Zwischen 2012 bis 2015 hatte er dann auch noch die Erlaubnis, Studierende zu Hause bei sich zu unterrichten – obwohl der damalige Präsident Siegfried Mauser selbst zugegeben habe, von Bose sei von Sex besessen gewesen, so Krone:
"Von diesem Präsidenten Mauser wissen wir ja heute: Er hat selbst Grenzen massiv überschritten und ist inzwischen als Straftäter verurteilt." Möglicherweise hätten sich damals tatsächlich Professoren beim Machtmissbrauch gegenseitig gedeckt und diese Methoden dann auch geduldet oder verharmlost. "Eine Spiegel-Umfrage hat auf jeden Fall ergeben, dass noch bis in jüngerer Zeit hinein eine Kultur des Sexismus an der Tagesordnung war."

"Null-Toleranz-Politik" an der Musikhochschule

Die neue Leitung der Hochschule habe einen radikalen Umbruch angestoßen, sagt Krone: "Es gibt Aktionstage gegen Sexismus mit Empowerment-Seminaren für Studierende.
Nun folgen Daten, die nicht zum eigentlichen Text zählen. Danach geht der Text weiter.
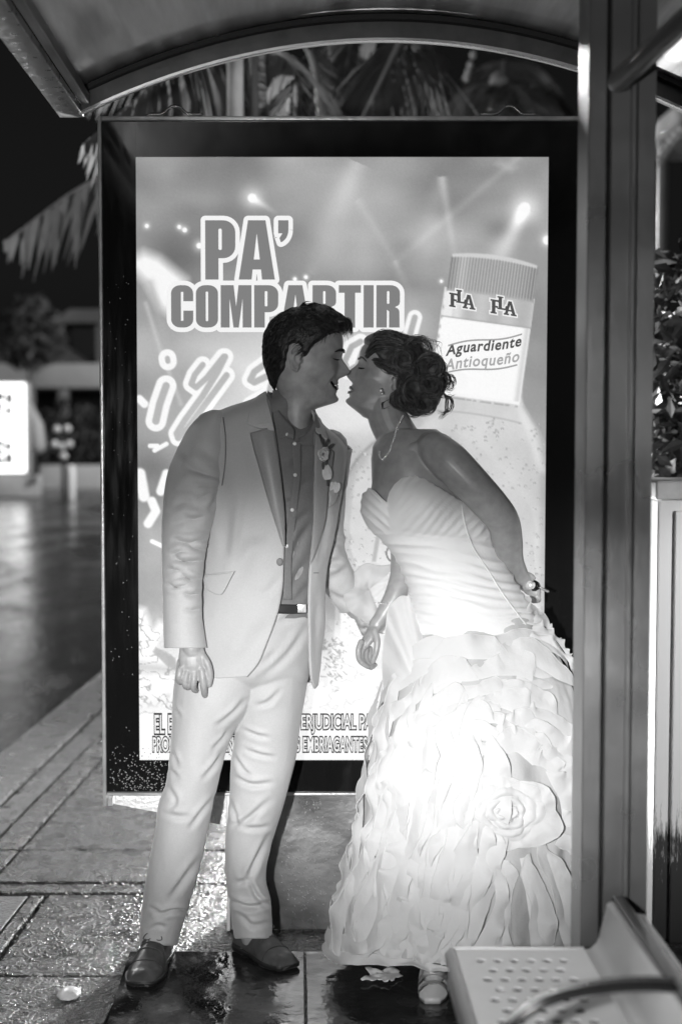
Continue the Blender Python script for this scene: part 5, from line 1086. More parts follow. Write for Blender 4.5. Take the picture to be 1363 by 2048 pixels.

Es gibt neue Regularien, zum Beispiel das so wichtige Verbot von Musikunterricht in privaten Räumen." An der Musikhochschule München herrsche mittlerweile eine "Null-Toleranz-Politik" gegenüber Übergriffen und Machtmissbrauch, so Krone: "Ich habe mich auch auf den letzten Aktionstagen persönlich davon überzeugen können, dass es denen schon wirklich sehr, sehr ernst ist."
Der Prozess sei bisher auf sieben Tage angesetzt. Falls das Gericht Hans-Jürgen von Bose schuldig sprechen sollte, drohten ihm mindestens zwei Jahre Gefängnis und der Verlust seiner Pensionsansprüche als Professor.